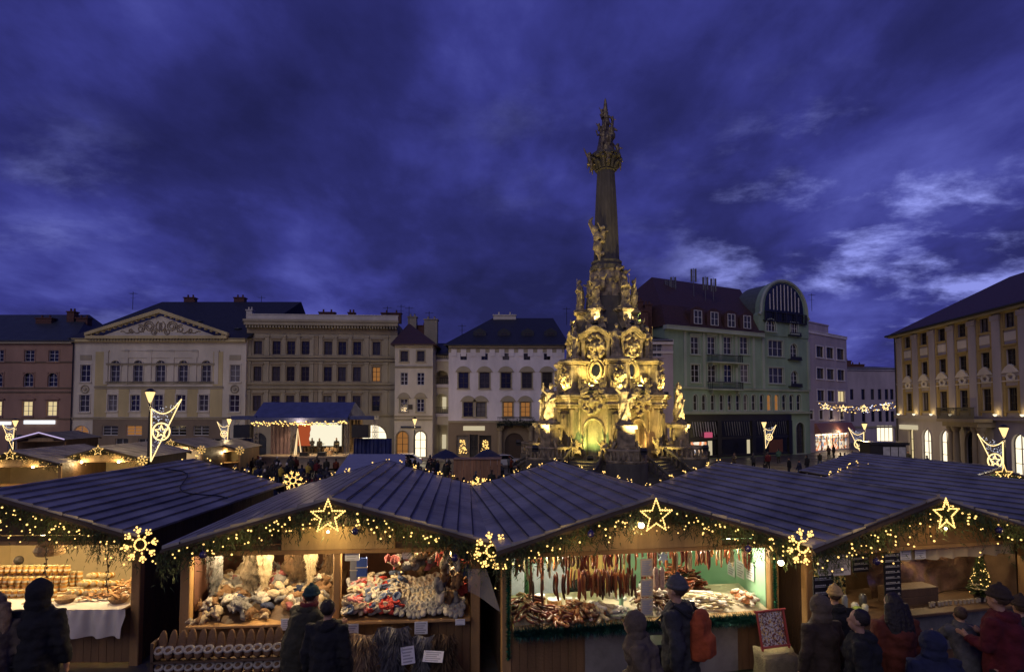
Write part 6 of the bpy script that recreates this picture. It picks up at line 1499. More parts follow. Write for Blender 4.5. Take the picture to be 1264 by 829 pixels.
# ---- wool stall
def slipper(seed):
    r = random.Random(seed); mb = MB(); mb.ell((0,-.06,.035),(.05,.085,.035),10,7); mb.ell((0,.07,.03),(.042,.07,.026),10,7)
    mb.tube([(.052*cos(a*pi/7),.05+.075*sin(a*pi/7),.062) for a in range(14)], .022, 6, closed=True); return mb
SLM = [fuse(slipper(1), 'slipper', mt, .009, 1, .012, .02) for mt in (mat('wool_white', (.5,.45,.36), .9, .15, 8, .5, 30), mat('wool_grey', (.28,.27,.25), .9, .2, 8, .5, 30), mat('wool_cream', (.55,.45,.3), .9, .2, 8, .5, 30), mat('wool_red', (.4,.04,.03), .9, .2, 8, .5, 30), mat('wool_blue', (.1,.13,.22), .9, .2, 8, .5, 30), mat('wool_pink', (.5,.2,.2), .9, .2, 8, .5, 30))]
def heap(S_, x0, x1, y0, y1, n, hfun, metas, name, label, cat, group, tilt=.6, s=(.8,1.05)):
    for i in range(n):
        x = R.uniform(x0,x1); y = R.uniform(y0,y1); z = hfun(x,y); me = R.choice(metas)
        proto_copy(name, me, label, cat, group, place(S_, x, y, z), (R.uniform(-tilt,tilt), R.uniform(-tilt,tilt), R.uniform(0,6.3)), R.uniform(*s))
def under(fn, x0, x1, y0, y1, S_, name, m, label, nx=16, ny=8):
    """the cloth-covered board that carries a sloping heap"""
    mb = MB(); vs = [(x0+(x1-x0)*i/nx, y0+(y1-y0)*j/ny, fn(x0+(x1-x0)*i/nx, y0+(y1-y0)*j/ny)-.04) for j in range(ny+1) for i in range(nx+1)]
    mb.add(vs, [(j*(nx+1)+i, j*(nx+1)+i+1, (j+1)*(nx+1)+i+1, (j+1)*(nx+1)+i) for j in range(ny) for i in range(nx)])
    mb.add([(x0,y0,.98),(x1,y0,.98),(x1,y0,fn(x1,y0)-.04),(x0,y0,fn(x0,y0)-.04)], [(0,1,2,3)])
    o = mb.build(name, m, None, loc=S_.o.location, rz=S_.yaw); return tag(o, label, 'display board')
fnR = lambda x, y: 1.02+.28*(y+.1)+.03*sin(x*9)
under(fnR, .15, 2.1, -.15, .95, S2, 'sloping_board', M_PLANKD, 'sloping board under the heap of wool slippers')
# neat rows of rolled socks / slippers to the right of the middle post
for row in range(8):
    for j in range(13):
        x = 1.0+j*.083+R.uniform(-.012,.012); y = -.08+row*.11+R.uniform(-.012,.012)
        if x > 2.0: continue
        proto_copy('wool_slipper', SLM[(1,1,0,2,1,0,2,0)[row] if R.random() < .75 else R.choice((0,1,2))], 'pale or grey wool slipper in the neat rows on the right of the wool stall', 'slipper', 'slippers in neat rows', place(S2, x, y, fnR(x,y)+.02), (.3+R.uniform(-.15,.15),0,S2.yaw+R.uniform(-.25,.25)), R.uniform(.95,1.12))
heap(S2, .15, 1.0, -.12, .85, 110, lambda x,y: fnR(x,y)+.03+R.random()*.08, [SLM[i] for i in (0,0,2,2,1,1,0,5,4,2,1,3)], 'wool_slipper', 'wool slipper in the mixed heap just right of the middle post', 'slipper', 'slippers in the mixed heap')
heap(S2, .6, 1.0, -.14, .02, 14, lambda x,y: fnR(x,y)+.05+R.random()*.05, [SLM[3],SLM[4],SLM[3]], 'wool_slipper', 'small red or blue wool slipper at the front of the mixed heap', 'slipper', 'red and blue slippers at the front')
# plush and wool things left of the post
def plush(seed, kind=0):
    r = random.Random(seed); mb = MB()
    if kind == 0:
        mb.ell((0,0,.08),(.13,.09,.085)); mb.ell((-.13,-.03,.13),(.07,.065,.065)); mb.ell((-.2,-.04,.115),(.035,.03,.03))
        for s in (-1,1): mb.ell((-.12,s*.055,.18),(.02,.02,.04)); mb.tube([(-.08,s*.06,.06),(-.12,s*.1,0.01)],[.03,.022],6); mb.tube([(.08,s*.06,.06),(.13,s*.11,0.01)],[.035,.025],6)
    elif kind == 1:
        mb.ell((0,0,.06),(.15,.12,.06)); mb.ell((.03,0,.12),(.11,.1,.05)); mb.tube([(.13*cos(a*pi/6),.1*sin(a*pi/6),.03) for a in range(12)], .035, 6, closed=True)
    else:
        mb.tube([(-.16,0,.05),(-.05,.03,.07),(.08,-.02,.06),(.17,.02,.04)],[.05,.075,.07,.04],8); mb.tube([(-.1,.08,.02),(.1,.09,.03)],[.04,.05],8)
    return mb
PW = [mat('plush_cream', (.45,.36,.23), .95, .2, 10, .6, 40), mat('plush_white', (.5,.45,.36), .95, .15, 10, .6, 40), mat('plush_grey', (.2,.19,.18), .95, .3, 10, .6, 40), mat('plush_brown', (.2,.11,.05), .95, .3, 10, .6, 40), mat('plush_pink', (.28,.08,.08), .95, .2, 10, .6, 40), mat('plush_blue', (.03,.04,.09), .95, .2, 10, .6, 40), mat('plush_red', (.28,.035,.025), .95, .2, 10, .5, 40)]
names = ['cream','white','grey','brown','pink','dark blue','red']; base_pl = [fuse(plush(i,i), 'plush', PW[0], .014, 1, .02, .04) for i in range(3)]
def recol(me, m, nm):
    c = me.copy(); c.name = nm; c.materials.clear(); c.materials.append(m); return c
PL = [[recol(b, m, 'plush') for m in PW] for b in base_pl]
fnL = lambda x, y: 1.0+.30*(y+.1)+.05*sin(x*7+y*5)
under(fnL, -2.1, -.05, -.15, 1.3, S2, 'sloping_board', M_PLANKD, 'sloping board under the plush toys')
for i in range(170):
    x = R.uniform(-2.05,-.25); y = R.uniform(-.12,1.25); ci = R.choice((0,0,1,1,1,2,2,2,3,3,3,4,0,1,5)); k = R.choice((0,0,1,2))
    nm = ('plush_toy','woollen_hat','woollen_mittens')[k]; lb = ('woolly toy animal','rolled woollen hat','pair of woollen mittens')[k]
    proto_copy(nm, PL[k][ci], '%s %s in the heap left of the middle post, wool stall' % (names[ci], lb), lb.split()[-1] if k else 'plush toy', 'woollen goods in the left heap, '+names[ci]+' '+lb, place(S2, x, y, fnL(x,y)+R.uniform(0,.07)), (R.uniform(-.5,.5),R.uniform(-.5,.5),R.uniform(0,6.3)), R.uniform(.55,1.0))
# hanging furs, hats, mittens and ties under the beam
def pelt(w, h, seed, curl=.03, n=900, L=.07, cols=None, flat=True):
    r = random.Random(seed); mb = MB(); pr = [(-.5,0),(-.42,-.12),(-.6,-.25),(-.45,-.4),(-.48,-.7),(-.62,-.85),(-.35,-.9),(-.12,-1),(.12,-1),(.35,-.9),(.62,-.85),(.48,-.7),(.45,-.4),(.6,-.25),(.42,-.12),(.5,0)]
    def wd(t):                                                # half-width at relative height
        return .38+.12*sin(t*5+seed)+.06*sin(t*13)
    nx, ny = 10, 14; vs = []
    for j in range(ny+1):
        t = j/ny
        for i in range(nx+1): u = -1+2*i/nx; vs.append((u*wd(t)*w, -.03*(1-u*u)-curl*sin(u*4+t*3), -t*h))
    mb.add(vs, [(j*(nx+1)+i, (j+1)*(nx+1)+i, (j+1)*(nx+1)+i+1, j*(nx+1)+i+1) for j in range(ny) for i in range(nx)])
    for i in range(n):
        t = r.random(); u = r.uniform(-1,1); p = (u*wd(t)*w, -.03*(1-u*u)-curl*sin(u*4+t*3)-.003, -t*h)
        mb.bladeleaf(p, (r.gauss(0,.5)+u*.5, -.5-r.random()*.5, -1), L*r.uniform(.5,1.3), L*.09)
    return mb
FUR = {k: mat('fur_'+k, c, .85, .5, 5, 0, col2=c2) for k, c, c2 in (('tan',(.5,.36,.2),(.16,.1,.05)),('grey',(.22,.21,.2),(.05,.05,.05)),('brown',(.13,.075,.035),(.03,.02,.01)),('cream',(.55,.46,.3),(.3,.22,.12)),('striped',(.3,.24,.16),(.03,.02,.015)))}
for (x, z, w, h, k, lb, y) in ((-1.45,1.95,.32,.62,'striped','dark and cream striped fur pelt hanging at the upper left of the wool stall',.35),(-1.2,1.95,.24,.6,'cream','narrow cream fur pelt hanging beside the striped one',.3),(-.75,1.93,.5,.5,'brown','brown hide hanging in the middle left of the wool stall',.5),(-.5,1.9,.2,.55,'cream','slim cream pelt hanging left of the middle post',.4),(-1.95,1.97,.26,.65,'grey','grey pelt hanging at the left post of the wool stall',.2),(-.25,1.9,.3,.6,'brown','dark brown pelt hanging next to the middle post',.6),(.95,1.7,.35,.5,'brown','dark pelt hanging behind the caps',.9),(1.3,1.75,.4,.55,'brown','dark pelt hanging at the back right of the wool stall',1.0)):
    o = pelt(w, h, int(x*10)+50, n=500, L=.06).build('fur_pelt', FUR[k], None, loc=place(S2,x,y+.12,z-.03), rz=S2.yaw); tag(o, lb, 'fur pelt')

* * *

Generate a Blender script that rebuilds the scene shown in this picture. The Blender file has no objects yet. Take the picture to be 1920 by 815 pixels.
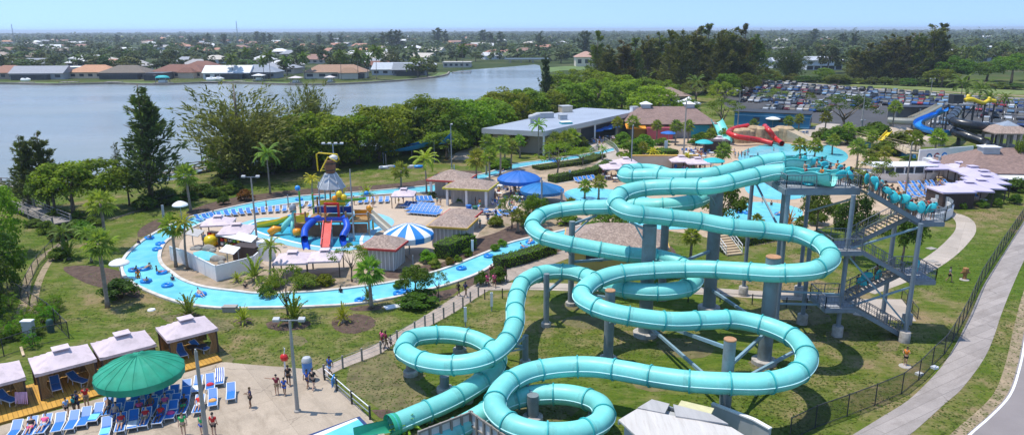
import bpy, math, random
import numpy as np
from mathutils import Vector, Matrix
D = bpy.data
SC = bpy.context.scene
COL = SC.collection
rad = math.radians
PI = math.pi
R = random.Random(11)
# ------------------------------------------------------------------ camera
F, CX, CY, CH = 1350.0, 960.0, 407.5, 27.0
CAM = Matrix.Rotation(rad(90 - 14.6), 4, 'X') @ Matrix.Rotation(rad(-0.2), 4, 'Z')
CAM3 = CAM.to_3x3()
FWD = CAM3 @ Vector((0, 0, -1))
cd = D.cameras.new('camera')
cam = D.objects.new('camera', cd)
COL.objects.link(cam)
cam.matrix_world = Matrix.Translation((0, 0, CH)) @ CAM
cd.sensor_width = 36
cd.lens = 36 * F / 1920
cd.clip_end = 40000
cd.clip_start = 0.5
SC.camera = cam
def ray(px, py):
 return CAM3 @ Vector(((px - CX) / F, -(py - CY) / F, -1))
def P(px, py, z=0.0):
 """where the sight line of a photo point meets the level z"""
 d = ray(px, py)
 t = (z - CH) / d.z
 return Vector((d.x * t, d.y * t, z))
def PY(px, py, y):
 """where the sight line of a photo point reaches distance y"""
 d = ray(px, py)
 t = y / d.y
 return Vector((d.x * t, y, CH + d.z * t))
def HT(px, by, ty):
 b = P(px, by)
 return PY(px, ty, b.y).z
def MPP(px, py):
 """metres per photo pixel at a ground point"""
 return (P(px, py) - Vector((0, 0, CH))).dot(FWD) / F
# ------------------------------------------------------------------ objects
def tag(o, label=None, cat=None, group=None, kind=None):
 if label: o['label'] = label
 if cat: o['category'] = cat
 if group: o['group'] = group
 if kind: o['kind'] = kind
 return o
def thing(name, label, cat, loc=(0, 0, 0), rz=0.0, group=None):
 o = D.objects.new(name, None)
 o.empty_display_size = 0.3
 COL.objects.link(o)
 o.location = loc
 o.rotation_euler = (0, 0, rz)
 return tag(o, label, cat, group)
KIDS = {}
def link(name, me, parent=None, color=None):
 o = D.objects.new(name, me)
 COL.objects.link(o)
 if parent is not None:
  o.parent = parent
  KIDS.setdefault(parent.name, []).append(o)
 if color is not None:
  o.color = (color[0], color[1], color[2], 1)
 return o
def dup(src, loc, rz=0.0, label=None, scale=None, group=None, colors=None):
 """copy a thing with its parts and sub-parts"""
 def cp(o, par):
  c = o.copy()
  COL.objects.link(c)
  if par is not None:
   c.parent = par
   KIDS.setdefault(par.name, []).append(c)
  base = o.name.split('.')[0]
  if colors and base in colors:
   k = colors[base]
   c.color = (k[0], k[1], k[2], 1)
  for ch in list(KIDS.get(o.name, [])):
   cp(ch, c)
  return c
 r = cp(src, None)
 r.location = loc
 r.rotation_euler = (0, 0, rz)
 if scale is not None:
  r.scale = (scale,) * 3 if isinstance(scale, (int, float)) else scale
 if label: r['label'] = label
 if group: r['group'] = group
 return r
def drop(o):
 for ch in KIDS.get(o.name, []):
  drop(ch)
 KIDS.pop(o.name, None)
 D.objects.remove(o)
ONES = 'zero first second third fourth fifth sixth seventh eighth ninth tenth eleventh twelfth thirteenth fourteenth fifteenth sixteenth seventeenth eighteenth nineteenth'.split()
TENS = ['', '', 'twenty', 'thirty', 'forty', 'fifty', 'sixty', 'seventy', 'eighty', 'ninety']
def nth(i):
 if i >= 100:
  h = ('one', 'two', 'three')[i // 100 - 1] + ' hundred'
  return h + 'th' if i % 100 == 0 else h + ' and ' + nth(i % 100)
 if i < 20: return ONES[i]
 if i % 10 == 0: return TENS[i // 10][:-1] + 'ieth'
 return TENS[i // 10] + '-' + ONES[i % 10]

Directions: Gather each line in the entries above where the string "objects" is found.

Answer:
Generate a Blender script that rebuilds the scene shown in this picture. The Blender file has no objects yet. Take the picture to be 1920 by 815 pixels.
cam = D.objects.new('camera', cd)
COL.objects.link(cam)
# ------------------------------------------------------------------ objects
 o = D.objects.new(name, None)
 COL.objects.link(o)
 o = D.objects.new(name, me)
 COL.objects.link(o)
  COL.objects.link(c)
 D.objects.remove(o)